Wednesday 5 June 2024 | Written by Supplied | Published in Letters to the Editor, Opinion


Letter: Saving our fish stocks

Dear Editor, I wish to respond to recent letters by Messrs Reuben Tylor and Josh Mitchell.

Like Josh and I suspect many of your readers, I am at a loss to understand the value of Reuben’s latest opinion piece – it would appear he is becoming a “keyboard warrior”.

Without doubt, diminishing fish stocks due to overfishing is a worldwide reality with some species already extinct and others including yellowfin under serious threat. Like humans, fish need to feed in order to survive. And like humans, the tuna and other “pelagic” fish food source flourish under defined climatic conditions related to sea surface temperature and currents. Closer to land, manmade factors like overfishing, pollution, diverting or drying up rivers reduces baitfish that attracts and retains tuna and other pelagic fish close to the reef. 

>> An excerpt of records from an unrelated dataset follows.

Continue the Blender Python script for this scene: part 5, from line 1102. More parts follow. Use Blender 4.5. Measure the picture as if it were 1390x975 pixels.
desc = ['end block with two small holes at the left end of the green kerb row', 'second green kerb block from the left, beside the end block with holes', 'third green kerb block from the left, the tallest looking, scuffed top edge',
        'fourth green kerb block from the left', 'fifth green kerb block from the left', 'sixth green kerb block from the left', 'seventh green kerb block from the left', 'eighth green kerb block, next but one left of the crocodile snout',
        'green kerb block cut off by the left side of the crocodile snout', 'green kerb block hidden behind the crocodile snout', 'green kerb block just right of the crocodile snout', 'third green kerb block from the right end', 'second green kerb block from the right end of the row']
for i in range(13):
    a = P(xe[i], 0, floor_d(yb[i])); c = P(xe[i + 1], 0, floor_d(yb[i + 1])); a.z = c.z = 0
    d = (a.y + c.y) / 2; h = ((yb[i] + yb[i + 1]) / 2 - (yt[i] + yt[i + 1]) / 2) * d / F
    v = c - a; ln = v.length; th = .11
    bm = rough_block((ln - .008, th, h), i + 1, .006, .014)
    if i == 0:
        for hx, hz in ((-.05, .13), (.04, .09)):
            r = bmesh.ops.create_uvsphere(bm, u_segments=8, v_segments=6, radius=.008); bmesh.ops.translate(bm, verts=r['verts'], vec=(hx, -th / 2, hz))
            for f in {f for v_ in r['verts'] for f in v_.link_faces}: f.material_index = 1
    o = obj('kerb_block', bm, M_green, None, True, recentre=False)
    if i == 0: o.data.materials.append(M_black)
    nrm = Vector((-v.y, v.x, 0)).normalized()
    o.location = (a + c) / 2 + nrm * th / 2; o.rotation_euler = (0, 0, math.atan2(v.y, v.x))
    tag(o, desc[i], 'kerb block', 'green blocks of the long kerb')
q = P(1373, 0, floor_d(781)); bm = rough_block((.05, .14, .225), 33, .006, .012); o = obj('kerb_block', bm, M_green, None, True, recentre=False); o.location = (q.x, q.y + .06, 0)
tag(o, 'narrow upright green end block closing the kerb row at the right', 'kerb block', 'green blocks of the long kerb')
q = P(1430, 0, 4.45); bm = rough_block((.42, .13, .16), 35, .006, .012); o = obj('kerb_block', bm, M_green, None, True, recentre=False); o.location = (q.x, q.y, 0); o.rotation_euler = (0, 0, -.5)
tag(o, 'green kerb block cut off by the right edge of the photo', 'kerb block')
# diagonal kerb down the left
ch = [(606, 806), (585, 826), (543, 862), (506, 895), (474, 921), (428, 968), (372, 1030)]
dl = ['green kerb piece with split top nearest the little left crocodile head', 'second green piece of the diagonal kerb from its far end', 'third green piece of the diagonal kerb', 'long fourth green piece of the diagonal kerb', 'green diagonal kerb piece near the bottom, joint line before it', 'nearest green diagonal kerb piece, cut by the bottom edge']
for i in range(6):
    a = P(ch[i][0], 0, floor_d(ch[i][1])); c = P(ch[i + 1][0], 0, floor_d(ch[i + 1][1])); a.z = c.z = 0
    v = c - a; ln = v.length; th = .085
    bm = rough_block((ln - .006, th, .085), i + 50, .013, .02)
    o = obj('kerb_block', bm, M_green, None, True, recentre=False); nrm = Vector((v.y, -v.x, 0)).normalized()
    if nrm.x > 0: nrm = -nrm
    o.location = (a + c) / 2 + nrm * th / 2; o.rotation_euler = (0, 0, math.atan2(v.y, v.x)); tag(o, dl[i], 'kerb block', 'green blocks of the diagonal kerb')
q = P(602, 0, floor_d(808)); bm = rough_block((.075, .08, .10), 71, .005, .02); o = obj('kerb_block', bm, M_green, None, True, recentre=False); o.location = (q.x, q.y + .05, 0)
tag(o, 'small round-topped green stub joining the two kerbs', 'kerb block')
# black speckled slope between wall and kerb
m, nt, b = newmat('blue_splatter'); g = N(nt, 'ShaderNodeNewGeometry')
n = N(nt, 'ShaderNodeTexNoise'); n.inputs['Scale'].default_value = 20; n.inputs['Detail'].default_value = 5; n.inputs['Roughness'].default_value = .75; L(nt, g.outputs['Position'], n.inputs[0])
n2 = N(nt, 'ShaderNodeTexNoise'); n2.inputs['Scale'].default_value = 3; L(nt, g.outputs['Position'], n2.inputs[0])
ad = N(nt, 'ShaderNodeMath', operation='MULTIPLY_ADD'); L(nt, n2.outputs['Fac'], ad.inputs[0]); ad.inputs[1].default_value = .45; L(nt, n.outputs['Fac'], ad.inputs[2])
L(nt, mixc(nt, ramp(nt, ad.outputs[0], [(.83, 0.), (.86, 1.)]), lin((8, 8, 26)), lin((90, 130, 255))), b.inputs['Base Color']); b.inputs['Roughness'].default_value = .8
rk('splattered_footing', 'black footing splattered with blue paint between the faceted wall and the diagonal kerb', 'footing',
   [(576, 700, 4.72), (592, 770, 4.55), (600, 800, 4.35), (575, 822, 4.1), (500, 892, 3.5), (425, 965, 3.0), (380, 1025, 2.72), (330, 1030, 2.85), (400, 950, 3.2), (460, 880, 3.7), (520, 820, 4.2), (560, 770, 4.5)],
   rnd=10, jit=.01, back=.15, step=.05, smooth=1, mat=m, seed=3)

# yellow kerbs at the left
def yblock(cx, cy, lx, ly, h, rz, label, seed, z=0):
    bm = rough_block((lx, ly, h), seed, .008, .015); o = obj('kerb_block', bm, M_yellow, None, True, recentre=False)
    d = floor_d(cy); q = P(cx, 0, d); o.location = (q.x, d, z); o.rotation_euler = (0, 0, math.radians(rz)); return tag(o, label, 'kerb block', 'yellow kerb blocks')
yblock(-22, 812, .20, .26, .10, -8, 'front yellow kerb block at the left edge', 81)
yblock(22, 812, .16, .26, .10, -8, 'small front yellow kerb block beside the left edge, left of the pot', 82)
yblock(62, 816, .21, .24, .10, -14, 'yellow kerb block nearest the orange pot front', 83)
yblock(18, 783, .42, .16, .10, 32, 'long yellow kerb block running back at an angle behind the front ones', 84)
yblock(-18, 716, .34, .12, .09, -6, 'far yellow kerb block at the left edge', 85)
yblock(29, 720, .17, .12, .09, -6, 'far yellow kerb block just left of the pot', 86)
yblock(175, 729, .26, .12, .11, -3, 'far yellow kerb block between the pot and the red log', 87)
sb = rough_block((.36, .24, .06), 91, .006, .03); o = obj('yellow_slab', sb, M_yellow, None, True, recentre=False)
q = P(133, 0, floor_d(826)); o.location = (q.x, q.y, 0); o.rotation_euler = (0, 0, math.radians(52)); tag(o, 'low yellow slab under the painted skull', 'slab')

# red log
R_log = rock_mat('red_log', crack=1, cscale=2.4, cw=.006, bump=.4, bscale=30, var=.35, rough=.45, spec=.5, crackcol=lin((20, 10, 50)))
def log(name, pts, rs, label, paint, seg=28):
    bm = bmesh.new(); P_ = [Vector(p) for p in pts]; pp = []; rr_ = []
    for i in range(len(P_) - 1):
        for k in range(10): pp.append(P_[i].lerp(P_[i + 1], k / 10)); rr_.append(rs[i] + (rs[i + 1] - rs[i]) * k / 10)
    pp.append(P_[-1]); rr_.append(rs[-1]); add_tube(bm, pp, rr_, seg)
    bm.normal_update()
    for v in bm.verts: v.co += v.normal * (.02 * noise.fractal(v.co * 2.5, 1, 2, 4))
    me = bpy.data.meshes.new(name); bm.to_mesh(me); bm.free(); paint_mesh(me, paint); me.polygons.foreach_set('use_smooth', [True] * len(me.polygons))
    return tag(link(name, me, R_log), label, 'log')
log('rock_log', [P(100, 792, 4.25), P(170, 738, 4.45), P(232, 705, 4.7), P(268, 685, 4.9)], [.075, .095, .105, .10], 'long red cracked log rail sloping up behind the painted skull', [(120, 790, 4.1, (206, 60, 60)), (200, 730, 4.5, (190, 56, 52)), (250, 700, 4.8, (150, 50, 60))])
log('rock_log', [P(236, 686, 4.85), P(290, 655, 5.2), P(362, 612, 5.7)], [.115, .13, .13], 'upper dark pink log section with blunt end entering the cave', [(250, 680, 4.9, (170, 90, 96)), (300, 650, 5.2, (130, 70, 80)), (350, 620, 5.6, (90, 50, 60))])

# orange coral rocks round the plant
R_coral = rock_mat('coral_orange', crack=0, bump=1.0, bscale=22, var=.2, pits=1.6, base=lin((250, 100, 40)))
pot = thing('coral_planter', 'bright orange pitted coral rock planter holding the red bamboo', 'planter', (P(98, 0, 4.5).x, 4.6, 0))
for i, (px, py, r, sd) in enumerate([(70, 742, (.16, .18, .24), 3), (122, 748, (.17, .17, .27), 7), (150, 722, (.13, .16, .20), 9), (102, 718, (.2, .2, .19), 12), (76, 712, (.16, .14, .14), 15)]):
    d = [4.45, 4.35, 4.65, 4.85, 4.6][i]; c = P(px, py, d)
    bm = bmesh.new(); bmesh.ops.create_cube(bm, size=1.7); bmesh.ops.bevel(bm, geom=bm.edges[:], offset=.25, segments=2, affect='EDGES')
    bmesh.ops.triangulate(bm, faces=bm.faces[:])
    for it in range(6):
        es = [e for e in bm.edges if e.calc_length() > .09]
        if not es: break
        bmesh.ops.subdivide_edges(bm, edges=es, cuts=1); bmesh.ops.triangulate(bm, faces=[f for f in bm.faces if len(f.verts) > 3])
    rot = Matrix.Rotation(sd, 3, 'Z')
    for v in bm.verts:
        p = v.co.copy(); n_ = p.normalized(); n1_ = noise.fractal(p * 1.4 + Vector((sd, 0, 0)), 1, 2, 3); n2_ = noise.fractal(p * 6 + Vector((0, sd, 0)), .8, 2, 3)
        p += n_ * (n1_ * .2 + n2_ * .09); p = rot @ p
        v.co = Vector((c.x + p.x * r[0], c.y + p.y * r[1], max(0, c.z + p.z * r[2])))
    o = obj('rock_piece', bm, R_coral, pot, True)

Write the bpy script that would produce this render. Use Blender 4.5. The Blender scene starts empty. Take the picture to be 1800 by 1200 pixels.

During El Nino weather pattern, the warm water that attracts yellowfin shifts to the eastern Pacific, (to the west coast of America), favouring the American tuna fishermen at the expense of the Western Pacific tuna fleet. The opposite occurs during La Nina. The Cook Islands is between the two areas but limited local data would suggest tuna catches at least here in Rarotonga are better during El Nino years while wahoo and other cooler water pelagic fish are more plentiful during la Nina, depending of course on the sea surface temperature and currents at the time.

For most of its life, tuna and other pelagic fish live deep (around the thermocline) where most of its food sources are and only come up to the surface at brief intervals and again, related to the presence of baitfish. Only a small percentage of the tuna is up at the surface at any one time – this partly explains the discrepancy between MMR (Ministry of Marine Resources) claiming there are “plenty of fish out there” and the diminished catch rates by the local artisanal fishermen.

The Cook Islands, especially Rarotonga, do not have significant numbers of seamounts and shallow underwater reefs that attract and sustain significant populations of baitfish. Due to avoidable manmade factors, the large numbers of baitfish schools (ika tauira) we used to see in our lagoons are now very much a rarity. I believe, this a significant reason why catching tuna or wahoo closer to the coast is becoming increasing difficult. There is recent evidence from tagging that some pelagic fish including tuna and striped marlin are territorial – they “hang around” or stay for up to long periods of time provided of course they have enough baitfish to keep them in the area.

Some of us still find fishing according to the Arapo as practiced and handed down the generations by our tupunas a useful guide to improving the fishing effort. There is a wealth of modern information/data available to MMR and not being shared with the local fishermen.

In spite of the doom and gloom, much can be done at little cost to improve and sustain the artisanal fishery here in the Cook Islands. Addressing the partially controlled overfishing by foreign commercial fleet is work in progress. The 50-mile limit for commercial fishing is commendable and any attempt to reduce the limit is to be resisted. The economic benefit of improving and sustaining the baitfish food chain by an adequately funded and resourced FAD programme is relatively low cost.   

Under the current leadership, there have been progress but it is still a long way from best practice. Ideally, Rarotonga need at least six deep water and a similar number of shallow water FADs permanently installed and serviced, to hold sufficient numbers of tuna and other pelagic fish to satisfy the needs of the artisanal and charter fishery. It is my understanding the MMR Act, requires MMR to ensure a sustainable artisanal fishery.